Jack Dawson ha 15 anni ed è un distratto cronico. Questo gli causa un sacco di guai, soprattutto con gli insegnanti. Così, una mattina, Jack ha uno dei suoi lampi di genio: bisognerebbe inventare un’applicazione che aiuti gli sventurati distratti come lui a rispondere alle domande come “Di che cosa stavamo parlando?”. Ma realizzare un’app non è facile! Riuscirà a cavarsela o la sua Idea Genaiale sarà solo una fonte infinita di guai? Un romanzo ironico ed esilarante, con una carrellata di imprevedibili disavventure che fanno innamorare di questo moderno antieroe!

Come una rana d’inverno  Daniela Padoan Bompiani editore.

“Quella del testimone è una figura inevitabile, che continuiamo a incontrare come perturbante e che non possiamo rendere innocua: sta lì a dirci, con la sua sola presenza, che anche noi avremmo potuto, e potremmo, essere ridotti in cenere, considerati nulla, spogliati della fragile copertura che ci viene dalla nostra appartenenza identitaria, culturale, politica.”

“Considerate se questa è una donna / Senza capelli e senza nome / Senza più forza di ricordare / Vuoti gli occhi e freddo il grembo / Come una rana d’inverno.” Con questa immagine scarnificata Primo Levi, nel celebre incipit di Se questo è un uomo, si rivolge ai lettori evocando donne spogliate della propria identità, non più padrone di quel corpo, quel grembo che è tramite vivente della relazione con l’altro. Daniela Padoan raccoglie in questo libro le testimonianze di tre donne – Liliana Segre, Goti Bauer, Giuliana Tedeschi – sopravvissute al campo femminile di Auschwitz-Birkenau.

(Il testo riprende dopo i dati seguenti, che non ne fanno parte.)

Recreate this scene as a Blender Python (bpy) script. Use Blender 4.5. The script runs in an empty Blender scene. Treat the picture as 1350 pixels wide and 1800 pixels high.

L’autrice conferisce alle conversazioni il ritmo di una lucida, accorata narrazione fatta di rimandi e relazioni perché, come dice Giuliana Tedeschi, “le donne sono maglie, se una si perde, si perdono tutte”. Nella storiografia dello sterminio nazista le donne sono pressoché invisibili, la loro presenza è sovrapposta a quella maschile e su questa si appiattisce.